Wenn man nun sagt, die deutsche Regierung habe da gute Dienste geleistet – nun, die besten Dienste, die sie der Türkei und auch dem jungtürkischen System hätte leisten können, hat sie nicht geleistet. Sie hätte ihnen raten sollen, die Reformen, zu der die Türkei durch das Berliner Protokoll verpflichtet war, durchzuführen, ihre Bauern wirklich frei zu machen, wie Bulgarien und Serbien es getan haben. Aber wie konnte das die preußisch-deutsche Junkerdiplomatie! ...
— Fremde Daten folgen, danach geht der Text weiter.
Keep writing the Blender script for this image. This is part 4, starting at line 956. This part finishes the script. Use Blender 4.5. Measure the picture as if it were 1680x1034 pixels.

Die Instruktionen, die Herr v. Marschall von Berlin empfing, konnten jedenfalls nicht darauf gehen, den Jungtürken wirklich gute Dienste zu leisten. Was sie ihnen gebracht haben – ich will von den militärischen Dingen gar nicht sprechen —, war ein gewisser Geist, den sie in das türkische Offizierskorps hineingetragen haben, der Geist des ,elejanten Jardeoffiziers’ (Heiterkeit bei den Sozialdemokraten.), der Geist, der sich in diesem Kampfe so außerordentlich verderblich für die türkische Armee erwiesen hat. Man spricht davon, daß Leichen von Offizieren in Lackschuhen usw. gefunden wurden. Die Überhebung über die Masse des Volkes, über die Masse der Soldaten vor allen Dingen, dieses Rauskehren des Offiziers, dieses Von-oben-runter-Befehlen hat das Vertrauensverhältnis in der türkischen Armee in der Wurzel zerstört, und so begreift sich denn auch, daß dieser Geist mit dazu beigetragen hat, die innere Auflösung der türkischen Armee herbeizuführen.